▶ [Information supplied]
* * * * * * *

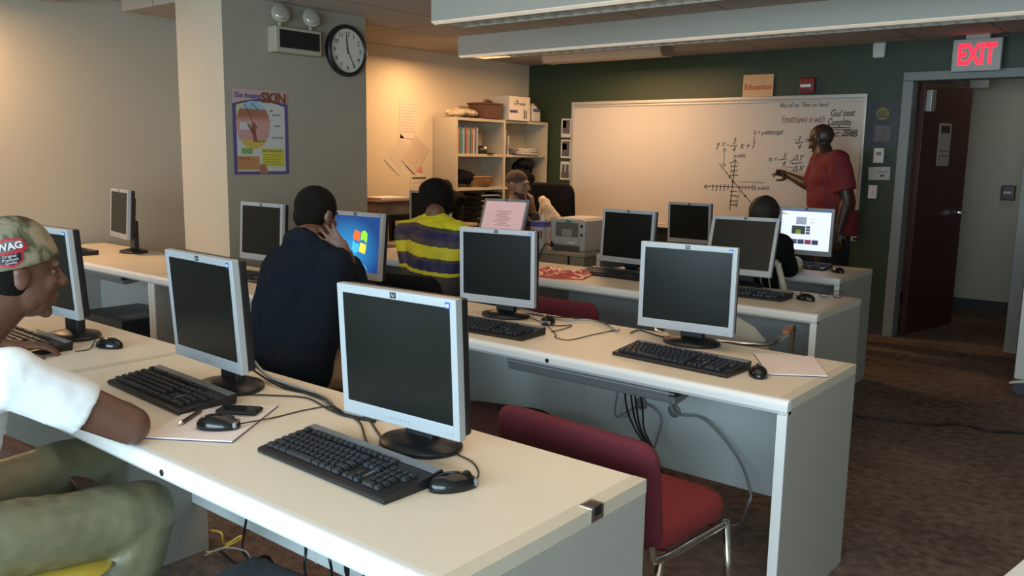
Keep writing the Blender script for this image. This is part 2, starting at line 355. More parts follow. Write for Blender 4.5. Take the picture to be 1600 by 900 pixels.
desk(-1.35, C0, C1, 'third-row computer desk with a grey shell chair at it and glasses on top')
desk(-1.35-1.83, C0, C1, 'third-row computer desk in front of the person in the striped top', W=1.52)
desk(-1.68, D0, D1, 'rearmost computer desk closest to the teacher, with the lit web page screen on it', W=1.74)

# ------------------------------------------------------------------ monitors
def monitor(q, yaw, tilt, label, screen='dark', lx=None, scale=1.0, group=None, table=T, base_dy=0.085):
    """q: centre of the screen face; the stand rests on the table under it."""
    yaw = math.radians(yaw); tl = math.radians(tilt)
    W, H = 0.375*scale, 0.325*scale
    bk = Vector((-math.sin(yaw), math.cos(yaw), 0))
    base = Vector((q[0], q[1], table)) + bk*base_dy
    t = thing('monitor', label, 'monitor', base, yaw, group)
    hz = q[2]-table
    R_ = Matrix.Translation((0, -base_dy, hz)) @ Matrix.Rotation(-tl, 4, 'X')
    w_, h_ = W/2, H/2; iw = w_-0.0185*scale; it = h_-0.021*scale; ib = -h_+0.034*scale; D = 0.022
    o4 = [(-w_, -h_), (w_, -h_), (w_, h_), (-w_, h_)]; i4 = [(-iw, ib), (iw, ib), (iw, it), (-iw, it)]
    v = [(x, 0, z) for x, z in o4]+[(x, 0, z) for x, z in i4]+[(x, 0.004, z) for x, z in i4]+[(x, D, z) for x, z in o4]
    f = [(i, (i+1) % 4, 4+(i+1) % 4, 4+i) for i in range(4)]+[(4+i, 4+(i+1) % 4, 8+(i+1) % 4, 8+i) for i in range(4)]+[(i, (i+1) % 4, 12+(i+1) % 4, 12+i) for i in range(4)]+[(8, 9, 10, 11), (12, 13, 14, 15)]
    MB().add(v, f).xf(R_).build('bezel', silver_m, t, 0.004, seg=2)
    sm = screen_m if screen == 'dark' else screen
    MB().box(-iw, iw, 0.0015, 0.0038, ib, it).xf(R_).build('screen', sm, t)
    MB().box(-w_+0.003, w_-0.003, D, D+0.026, -h_+0.004, h_-0.003).prism([(-w_+0.04, D+0.022), (w_-0.04, D+0.022), (w_-0.08, D+0.055), (-w_+0.08, D+0.055)], -h_+0.05, h_-0.05).xf(R_).build('back_housing', black_m, t, 0.006)
    # stand
    MB().box(-0.045, 0.045, -0.01, 0.025, 0.012, hz-0.05).build('neck', black_m, t, 0.006)
    MB().lathe([(0.108, 0), (0.112, 0.006), (0.108, 0.014), (0.06, 0.024), (0.03, 0.03)], (0, 0, 0), 40, 1.0, 0.80).build('base', black_m, t, smooth=True)
    # logo plate, sticker, buttons
    zt = (h_+it)/2
    MB().box(-0.009, 0.009, -0.0012, 0.001, zt-0.007, zt+0.007).xf(R_).build('logo_plate', flat('logo_black', (0.02, 0.03, 0.035), 0.3), t)
    text_mesh('hp', 0.012, R_ @ frame3((1, 0, 0), (0, 0, 1), (0, -0.0016, zt-0.003)), silver_m, 'logo', t, 0, 0.3, depth=0.0002)
    MB().box(w_-0.030, w_-0.0165, -0.0012, 0.001, it-0.001, it+0.0135).xf(R_).build('sticker', flat('sticker_blue', (0.05, 0.13, 0.42), 0.35), t)
    MB().box(w_-0.0275, w_-0.019, -0.0016, -0.001, it+0.003, it+0.009).xf(R_).build('sticker_mark', flat('sticker_white', (0.6, 0.7, 0.85), 0.35), t)
    zb = -h_+0.015*scale
    bt = MB()
    for k in range(5): bt.box(-0.034+k*0.0145, -0.022+k*0.0145, -0.0012, 0.001, zb-0.003, zb+0.003)
    bt.xf(R_).build('menu_button_row', mat('button_silver', (0.42, 0.43, 0.44), 0.35, 0.2, noise=0.02), t)
    MB().box(w_-0.042, w_-0.018, -0.0015, 0.001, zb-0.005, zb+0.004).xf(R_).build('power_button', mat('button_silver', (0.42, 0.43, 0.44), 0.35), t, 0.001)
    t['h'] = 0
    del t['h']
    return t, R_, (iw, ib, it)
GM = 'silver framed flat monitors on the desks'
monitor((-1.43, 1.338, 0.968), 2.6, -3.2, 'closest silver-framed monitor with black screen, large in the centre foreground, scuffed right bezel', group=GM)
monitor((-2.228, 1.327, 0.983), -2.5, -3.7, 'silver-framed monitor with brownish dark screen, right of the person in the cap', group=GM)
monitor((-3.258, 1.329, 0.995), 3.0, -3.8, 'silver-framed monitor partly hidden behind the camouflage cap', group=GM)
monitor((-5.68, 2.801, 1.005), -10.3, 3.9, 'small-looking monitor alone on the far left corner desk, seen almost edge-on', group=GM)
monitor((-2.348, 2.781, 0.964), 8.4, -1.2, 'black-screened monitor in the second row, right behind the foreground monitor\'s top right corner', group=GM)
monitor((-1.482, 2.845, 0.962), 6.1, 0.9, 'black-screened monitor in the second row beside the writing pad', group=GM)
monitor((-4.142, 2.847, 0.986), 2.3, 3.1, 'black-screened monitor under the skin poster, left of the person in the navy top', group=GM)
monitor((-2.746, 4.478, 0.956), -2.1, 3.8, 'black-screened monitor in the third row right of the printer', group=GM, base_dy=-0.03+0.085)
monitor((-2.95, 5.66, 0.965), 0.7, -2.0, 'smaller brown-black screened monitor in front of the whiteboard in the last row', scale=0.905, group=GM, base_dy=0.05)
monitor((-1.972, 4.40, 0.969), 5.0, 18.0, 'bluish-black screened monitor tilted back, in front of the dark-haired person\'s head', group=GM)

# windows-like login screen
def screen_emit(name, col, s):
    return mat(name, col, 0.4, noise=0.0, emit=(col, s))
def wallpaper_mat():
    m = bpy.data.materials.new('blue_wallpaper'); m.use_nodes = True; nt = m.node_tree; b = nt.nodes['Principled BSDF']
    tc = nt.nodes.new('ShaderNodeTexCoord'); g = nt.nodes.new('ShaderNodeTexGradient'); g.gradient_type = 'SPHERICAL'
    mp = nt.nodes.new('ShaderNodeMapping'); mp.inputs['Location'].default_value = (-0.50, 0.0, -0.44); mp.inputs['Scale'].default_value = (1.1, 0.0, 1.5)
    nt.links.new(tc.outputs['Generated'], mp.inputs['Vector']); nt.links.new(mp.outputs[0], g.inputs[0])
    mp.inputs['Location'].default_value = (-0.44, 0, -0.45); mp.inputs['Scale'].default_value = (1.15, 0.0, 1.2)
    r = nt.nodes.new('ShaderNodeValToRGB'); e = r.color_ramp.elements
    e[0].color = (0.005, 0.05, 0.22, 1); e[0].position = 0.25; e[1].color = (0.03, 0.34, 0.72, 1); e[1].position = 0.95
    nt.links.new(g.outputs['Fac'], r.inputs[0]); nt.links.new(r.outputs[0], b.inputs['Emission Color']); b.inputs['Emission Strength'].default_value = 0.8
    b.inputs['Base Color'].default_value = (0.01, 0.02, 0.04, 1); b.inputs['Roughness'].default_value = 0.4
    return m
wm, R_, (iw, ib, it) = monitor((-3.254, 2.767, 0.988), 3.6, 5.5, 'lit monitor showing a blue desktop with a four-colour flag logo', wallpaper_mat(), group=GM)
cx, cz = 0.040, 0.018
for sx, sz, cc in ((-1, 1, (0.9, 0.13, 0.02)), (1, 1, (0.25, 0.6, 0.04)), (-1, -1, (0.06, 0.45, 0.85)), (1, -1, (0.95, 0.65, 0.06))):
    P_ = []
    for u, v_ in ((0.1, 0.1), (0.5, 0.18), (1, 0.08), (1, 0.55), (0.95, 1.0), (0.5, 1.1), (0.08, 0.97), (0.08, 0.5)):
        x = sx*u*0.046+cx + (0.006*sz*v_); z = sz*v_*0.050+cz - 0.010*sx*u + 0.008*math.sin(sx*u*3)
        P_.append((x, z))
    if sx*sz < 0: P_ = P_[::-1]
    MB().prism(P_, 0.0005, 0.0013, 'y').xf(R_).build('screen_logo', screen_emit('flag_%.2f_%.2f' % cc[:2], cc, 0.8), wm)
MB().tube(spline([(0.05, 0.0008, ib+0.01), (0.075, 0.0008, ib+0.035), (0.10, 0.0008, ib+0.01)], 8), 0.0012, 5).xf(R_).build('screen_swirl', screen_emit('pale_line', (0.3, 0.6, 0.75), 0.6), wm)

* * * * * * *

▶ [Work to do] Restate the data word for word from its first line through the line with "desk(-1.68, D0, D1, 'rearmost", leaving out any picture along the way.

▶ [Final result]
Keep writing the Blender script for this image. This is part 2, starting at line 355. More parts follow. Write for Blender 4.5. Take the picture to be 1600 by 900 pixels.
desk(-1.35, C0, C1, 'third-row computer desk with a grey shell chair at it and glasses on top')
desk(-1.35-1.83, C0, C1, 'third-row computer desk in front of the person in the striped top', W=1.52)
desk(-1.68, D0, D1, 'rearmost computer desk closest to the teacher, with the lit web page screen on it', W=1.74)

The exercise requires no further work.